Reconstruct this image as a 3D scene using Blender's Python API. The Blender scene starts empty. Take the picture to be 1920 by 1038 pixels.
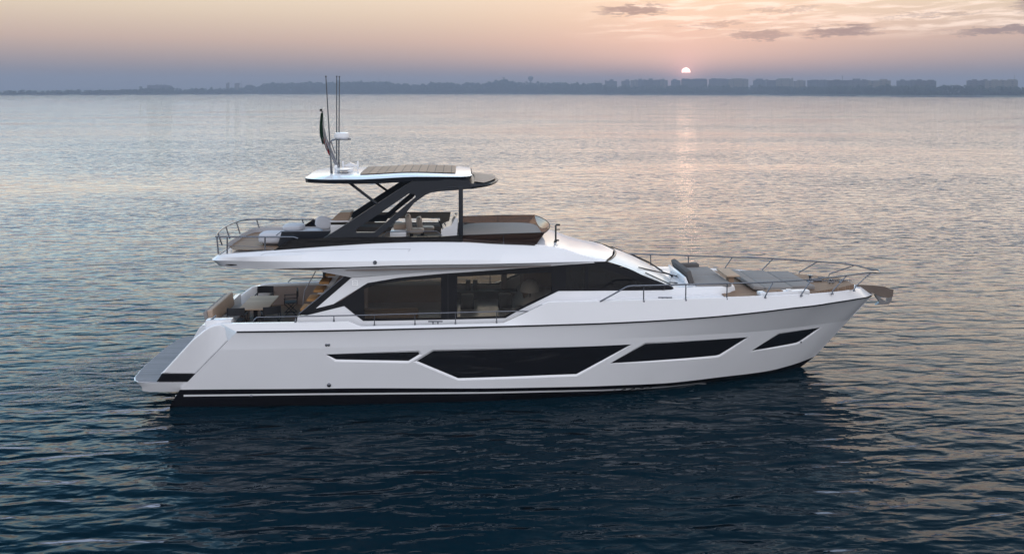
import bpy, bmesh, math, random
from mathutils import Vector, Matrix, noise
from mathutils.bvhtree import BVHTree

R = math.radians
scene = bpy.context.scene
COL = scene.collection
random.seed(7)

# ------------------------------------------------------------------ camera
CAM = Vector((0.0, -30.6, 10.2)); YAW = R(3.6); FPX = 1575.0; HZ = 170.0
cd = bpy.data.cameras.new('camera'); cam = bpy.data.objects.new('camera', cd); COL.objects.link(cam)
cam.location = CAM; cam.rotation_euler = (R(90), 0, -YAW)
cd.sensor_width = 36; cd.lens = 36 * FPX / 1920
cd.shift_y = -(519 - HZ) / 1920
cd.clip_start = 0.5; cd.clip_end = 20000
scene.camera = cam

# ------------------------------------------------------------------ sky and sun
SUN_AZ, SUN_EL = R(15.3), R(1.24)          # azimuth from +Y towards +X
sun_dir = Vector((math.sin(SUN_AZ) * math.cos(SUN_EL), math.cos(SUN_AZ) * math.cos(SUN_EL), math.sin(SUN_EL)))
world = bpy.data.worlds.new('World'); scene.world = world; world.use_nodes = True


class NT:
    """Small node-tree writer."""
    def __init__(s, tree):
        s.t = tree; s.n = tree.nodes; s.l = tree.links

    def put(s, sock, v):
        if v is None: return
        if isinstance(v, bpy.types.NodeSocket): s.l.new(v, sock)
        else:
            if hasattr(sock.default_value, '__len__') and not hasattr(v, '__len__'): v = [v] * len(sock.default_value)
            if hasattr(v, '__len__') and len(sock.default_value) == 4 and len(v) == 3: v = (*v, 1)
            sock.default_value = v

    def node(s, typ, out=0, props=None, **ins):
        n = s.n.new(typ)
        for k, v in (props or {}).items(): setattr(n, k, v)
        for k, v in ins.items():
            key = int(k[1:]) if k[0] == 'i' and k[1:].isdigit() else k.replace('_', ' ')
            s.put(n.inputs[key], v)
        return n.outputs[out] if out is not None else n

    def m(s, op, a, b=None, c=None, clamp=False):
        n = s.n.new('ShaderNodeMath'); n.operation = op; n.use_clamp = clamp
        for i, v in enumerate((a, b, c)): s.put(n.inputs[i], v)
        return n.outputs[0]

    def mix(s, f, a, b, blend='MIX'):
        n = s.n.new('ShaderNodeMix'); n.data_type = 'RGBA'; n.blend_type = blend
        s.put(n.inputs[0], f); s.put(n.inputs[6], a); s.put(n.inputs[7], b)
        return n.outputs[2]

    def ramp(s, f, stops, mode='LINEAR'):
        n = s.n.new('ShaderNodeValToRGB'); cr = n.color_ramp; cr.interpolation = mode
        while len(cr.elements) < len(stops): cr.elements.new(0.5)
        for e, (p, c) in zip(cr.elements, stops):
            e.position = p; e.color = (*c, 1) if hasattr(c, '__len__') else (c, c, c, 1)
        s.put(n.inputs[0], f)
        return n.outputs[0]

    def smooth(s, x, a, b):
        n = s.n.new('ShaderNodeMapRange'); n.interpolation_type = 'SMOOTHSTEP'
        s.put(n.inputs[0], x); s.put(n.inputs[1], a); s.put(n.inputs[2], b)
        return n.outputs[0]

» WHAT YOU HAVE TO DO
Look at the listing and set down only the lines from its start through the line with "s.t = tree;", word for word and without pictures.

» ANSWER TO THIS PROBLEM
Reconstruct this image as a 3D scene using Blender's Python API. The Blender scene starts empty. Take the picture to be 1920 by 1038 pixels.
import bpy, bmesh, math, random
from mathutils import Vector, Matrix, noise
from mathutils.bvhtree import BVHTree

R = math.radians
scene = bpy.context.scene
COL = scene.collection
random.seed(7)

# ------------------------------------------------------------------ camera
CAM = Vector((0.0, -30.6, 10.2)); YAW = R(3.6); FPX = 1575.0; HZ = 170.0
cd = bpy.data.cameras.new('camera'); cam = bpy.data.objects.new('camera', cd); COL.objects.link(cam)
cam.location = CAM; cam.rotation_euler = (R(90), 0, -YAW)
cd.sensor_width = 36; cd.lens = 36 * FPX / 1920
cd.shift_y = -(519 - HZ) / 1920
cd.clip_start = 0.5; cd.clip_end = 20000
scene.camera = cam

# ------------------------------------------------------------------ sky and sun
SUN_AZ, SUN_EL = R(15.3), R(1.24)          # azimuth from +Y towards +X
sun_dir = Vector((math.sin(SUN_AZ) * math.cos(SUN_EL), math.cos(SUN_AZ) * math.cos(SUN_EL), math.sin(SUN_EL)))
world = bpy.data.worlds.new('World'); scene.world = world; world.use_nodes = True


class NT:
    """Small node-tree writer."""
    def __init__(s, tree):
        s.t = tree; s.n = tree.nodes; s.l = tree.links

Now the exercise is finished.